就職戦線異状なし
採点:★★★★★★★★☆☆
2000年5月27日(ビデオ)
主演:織田 裕二、仙道 敦子、的場 浩司、和久井 映見
監督:金子 修介

1991年公開ということで、就職事情が現代とは大きく異なる時代の就職戦線を描いた青春ドラマ。

時代は超売手市場で、内定者拘束旅行などもあり、"氷河期"と呼ばれる現在の就職状況からは考えもできない時代においても、マスコミだけは狭き門だった。その門に挑むのが早稲田大学の4人。適当にやっていれば何とかなるの大原、マスコミ一本の立川、就職は"コネ"の北町、雑誌に連載を持ち、出版業界を目指す毬子。
大原の高校野球時代からの連れである立川は本番に弱い性格のせいで、マスコミを諦め、食品会社に行くことを決意する。
早々とコネでD通に内定を決めた北町は他社の内定者拘束(内定者を囲い込むために企業側が食事に招待したり、スーツを買ったり、旅行に連れて行ったりする)を利用して遊んでいた。自分の就職活動の時にこういうのがあったらなぁと羨ましく思った。
そして毬子は大原をモデルに就職状況の本を書くために、大原に日記をつけるように依頼する。
そんな毬子はいつも大原の頼みを断ることができず、"あんたの頼み、断ったことある?"と言いながら、大原を助けていた。大原のことが好きだから・・・。
その大原は就職活動のノウハウをまったく知らずに、いくつもの企業を落ちるが、立川や毬子に教えてもらいながら、徐々にノウハウを覚えていく。イイ男の青田買いをしようとするFテレビ人事部の葉子と知り合い、大原と葉子の仲は次第に良くなっていく。

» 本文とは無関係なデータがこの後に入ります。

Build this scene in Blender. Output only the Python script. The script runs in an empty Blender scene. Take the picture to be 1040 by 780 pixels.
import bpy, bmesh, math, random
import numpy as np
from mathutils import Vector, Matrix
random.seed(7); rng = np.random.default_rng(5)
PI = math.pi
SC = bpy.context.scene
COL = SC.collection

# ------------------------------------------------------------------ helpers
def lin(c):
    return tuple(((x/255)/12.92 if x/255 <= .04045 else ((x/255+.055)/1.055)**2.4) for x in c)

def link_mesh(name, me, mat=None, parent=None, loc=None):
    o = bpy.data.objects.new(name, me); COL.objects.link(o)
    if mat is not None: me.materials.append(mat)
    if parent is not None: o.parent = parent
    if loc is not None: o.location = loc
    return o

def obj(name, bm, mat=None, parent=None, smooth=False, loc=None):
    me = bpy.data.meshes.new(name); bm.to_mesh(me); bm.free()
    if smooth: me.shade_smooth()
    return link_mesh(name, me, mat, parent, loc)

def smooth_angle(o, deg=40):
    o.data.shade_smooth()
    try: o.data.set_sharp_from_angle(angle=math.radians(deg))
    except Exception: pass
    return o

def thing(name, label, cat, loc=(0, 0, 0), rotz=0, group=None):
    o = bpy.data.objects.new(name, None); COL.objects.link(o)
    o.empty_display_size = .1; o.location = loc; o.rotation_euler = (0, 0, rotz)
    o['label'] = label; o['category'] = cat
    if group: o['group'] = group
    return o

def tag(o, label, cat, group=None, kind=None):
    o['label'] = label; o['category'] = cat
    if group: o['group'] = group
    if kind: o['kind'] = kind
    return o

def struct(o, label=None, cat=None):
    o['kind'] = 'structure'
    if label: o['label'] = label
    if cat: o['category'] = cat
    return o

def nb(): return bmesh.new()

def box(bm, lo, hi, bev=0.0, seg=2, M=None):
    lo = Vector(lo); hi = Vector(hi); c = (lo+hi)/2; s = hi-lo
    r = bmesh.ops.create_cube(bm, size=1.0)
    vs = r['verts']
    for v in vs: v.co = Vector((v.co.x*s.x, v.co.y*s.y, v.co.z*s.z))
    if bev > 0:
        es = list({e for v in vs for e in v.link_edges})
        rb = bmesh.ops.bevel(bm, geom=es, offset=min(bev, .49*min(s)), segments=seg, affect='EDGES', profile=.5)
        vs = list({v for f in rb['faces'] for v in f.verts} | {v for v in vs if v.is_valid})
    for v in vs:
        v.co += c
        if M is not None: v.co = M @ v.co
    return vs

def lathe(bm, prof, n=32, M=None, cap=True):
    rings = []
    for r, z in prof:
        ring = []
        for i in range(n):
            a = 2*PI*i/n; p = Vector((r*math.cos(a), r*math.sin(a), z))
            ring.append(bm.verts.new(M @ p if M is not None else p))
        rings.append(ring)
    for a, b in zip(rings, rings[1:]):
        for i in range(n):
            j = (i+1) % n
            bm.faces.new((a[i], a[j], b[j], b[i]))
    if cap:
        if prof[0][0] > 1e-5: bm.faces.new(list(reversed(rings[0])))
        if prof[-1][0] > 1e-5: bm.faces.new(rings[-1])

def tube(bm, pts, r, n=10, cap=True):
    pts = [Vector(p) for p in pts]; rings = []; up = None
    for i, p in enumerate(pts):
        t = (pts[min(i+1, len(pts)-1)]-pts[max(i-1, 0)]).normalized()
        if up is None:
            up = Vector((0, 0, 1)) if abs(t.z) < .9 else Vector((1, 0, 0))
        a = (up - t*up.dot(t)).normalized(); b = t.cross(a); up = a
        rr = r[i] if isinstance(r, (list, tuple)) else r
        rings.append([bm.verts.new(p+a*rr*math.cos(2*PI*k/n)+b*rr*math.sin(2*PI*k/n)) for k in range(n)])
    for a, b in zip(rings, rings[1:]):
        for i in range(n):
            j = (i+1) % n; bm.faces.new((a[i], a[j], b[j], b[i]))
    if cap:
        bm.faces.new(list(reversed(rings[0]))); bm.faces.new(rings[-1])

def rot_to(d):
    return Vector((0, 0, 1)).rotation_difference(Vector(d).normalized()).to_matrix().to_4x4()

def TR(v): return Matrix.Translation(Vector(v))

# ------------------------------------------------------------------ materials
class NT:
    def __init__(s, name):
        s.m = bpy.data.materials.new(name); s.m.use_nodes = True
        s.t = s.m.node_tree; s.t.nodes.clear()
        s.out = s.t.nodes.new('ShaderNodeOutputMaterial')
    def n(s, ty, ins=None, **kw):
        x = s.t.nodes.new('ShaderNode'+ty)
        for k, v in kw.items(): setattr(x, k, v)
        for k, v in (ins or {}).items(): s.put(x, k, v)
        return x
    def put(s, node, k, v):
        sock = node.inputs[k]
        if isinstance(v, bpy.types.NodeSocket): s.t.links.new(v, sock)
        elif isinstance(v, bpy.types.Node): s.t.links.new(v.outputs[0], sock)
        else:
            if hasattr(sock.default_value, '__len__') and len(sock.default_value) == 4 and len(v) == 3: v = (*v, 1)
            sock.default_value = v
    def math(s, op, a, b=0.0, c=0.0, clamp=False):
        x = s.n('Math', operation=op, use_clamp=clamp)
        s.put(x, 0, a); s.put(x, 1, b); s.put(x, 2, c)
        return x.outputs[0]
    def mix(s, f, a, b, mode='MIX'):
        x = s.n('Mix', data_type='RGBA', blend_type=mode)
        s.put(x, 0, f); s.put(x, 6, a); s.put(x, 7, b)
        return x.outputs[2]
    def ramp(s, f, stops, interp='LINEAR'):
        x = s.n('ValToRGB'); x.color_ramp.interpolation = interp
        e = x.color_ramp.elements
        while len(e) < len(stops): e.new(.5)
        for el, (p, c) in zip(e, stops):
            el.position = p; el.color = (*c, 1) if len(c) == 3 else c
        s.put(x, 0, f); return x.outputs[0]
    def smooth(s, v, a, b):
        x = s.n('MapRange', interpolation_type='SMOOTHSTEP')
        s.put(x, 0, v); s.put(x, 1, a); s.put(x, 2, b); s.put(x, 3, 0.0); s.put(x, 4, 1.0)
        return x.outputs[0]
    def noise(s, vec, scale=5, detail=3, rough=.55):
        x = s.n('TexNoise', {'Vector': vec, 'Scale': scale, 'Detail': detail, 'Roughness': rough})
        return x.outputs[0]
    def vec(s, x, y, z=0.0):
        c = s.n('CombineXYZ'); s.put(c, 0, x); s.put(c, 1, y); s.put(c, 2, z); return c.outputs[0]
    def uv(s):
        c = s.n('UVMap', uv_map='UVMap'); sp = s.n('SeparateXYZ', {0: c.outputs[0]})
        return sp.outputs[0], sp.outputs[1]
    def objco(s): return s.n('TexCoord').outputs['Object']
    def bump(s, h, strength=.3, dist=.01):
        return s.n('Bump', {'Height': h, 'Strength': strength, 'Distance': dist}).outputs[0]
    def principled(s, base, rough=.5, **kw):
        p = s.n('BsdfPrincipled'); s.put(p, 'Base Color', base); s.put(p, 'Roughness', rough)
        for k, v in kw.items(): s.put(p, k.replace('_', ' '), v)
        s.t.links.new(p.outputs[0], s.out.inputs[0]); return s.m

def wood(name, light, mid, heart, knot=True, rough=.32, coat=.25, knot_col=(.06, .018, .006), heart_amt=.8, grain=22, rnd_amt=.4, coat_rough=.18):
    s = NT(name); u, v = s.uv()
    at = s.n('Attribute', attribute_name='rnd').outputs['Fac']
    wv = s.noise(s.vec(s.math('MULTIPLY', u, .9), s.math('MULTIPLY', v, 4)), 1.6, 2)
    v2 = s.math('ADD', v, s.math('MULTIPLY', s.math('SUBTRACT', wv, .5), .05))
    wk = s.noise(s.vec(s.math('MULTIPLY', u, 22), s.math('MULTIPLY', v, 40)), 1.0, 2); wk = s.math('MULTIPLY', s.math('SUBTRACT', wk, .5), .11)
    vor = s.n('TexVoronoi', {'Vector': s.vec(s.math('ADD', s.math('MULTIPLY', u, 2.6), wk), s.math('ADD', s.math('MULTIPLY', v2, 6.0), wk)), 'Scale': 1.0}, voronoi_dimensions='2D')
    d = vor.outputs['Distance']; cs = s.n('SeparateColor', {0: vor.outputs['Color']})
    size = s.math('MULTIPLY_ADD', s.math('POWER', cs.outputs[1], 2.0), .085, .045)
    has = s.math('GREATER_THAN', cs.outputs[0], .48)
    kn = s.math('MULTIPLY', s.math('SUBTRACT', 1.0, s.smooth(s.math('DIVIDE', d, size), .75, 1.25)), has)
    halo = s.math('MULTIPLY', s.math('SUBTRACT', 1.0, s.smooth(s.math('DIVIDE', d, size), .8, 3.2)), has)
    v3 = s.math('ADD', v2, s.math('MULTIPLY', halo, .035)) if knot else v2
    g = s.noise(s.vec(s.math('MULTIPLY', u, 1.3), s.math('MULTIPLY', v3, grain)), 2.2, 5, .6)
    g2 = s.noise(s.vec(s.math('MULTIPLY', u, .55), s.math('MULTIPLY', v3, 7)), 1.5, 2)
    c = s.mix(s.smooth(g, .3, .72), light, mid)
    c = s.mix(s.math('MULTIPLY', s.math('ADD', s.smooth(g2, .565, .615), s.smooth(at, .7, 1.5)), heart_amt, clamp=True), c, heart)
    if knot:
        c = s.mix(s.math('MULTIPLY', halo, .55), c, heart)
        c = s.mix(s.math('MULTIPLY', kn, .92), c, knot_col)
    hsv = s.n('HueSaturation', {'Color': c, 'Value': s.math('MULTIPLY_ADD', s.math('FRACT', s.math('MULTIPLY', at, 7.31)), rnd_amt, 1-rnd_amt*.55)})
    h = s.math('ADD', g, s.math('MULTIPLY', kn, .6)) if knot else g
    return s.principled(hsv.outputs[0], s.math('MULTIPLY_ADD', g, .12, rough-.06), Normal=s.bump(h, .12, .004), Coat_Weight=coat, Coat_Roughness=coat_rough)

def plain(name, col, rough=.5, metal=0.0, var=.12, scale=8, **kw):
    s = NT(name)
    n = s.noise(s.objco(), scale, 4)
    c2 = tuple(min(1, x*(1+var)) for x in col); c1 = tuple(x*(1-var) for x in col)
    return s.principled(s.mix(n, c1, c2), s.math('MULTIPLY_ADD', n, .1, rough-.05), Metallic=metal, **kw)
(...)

それにつれてFテレビの試験や面接もどんどん突破していき、最終面接までこぎつける。しかし・・・。

この作品の中で何度も繰り返し使われるものが2つある。まずは大原がタクシーに乗ろうと手をあげてもタクシーは止まってくれないというのが1つ。もう1つが毬子の台詞で上にも書いたが"頼み断ったことある?"という台詞。この2つが繰り返し使われることで、作品に筋を一本通している。そしてこの2つは最後のシーンでも重要な役割を担うことにもなるが、それは見てのお楽しみということで・・・。

就職をテーマにした映画など、この作品以外にあっただろうか?現在の就職戦線とは大きく事情が異なるものの、面接官の質問やそれに対する学生の受け答えなど、マニュアル本に書いてあるものが使われていて、就職活動を経験したことのある人なら共感を覚えるのではないだろうか?

就職とは自分が"なりたい職業"、"なりたいもの"を探すべきものだと思う。それに関して立川の台詞で心に残った台詞があります。

"なりたいもの"じゃなくて、"なれるもの"探し始めたら、もう大人なんです。

少しさびしい響きがするけれど、確かにそうかも・・・と妙に納得させられた台詞。そうなると"なれるもの"になってしまった自分はもう大人なのか?と思いつつ、"なりたいもの"があって、それに向かって努力しているのだから、まだ子供だよな?と矛盾する2つの考えが見終わった後、心に残った。

就職を控えた学生だけでなく、仕事に疲れた社会人にも見てもらいたい。就職の意義を見つめなおすいい機会を与えてくれる作品です。

一口コメント:
学生だけでなく、仕事に疲れた社会人にも見てもらいたい作品。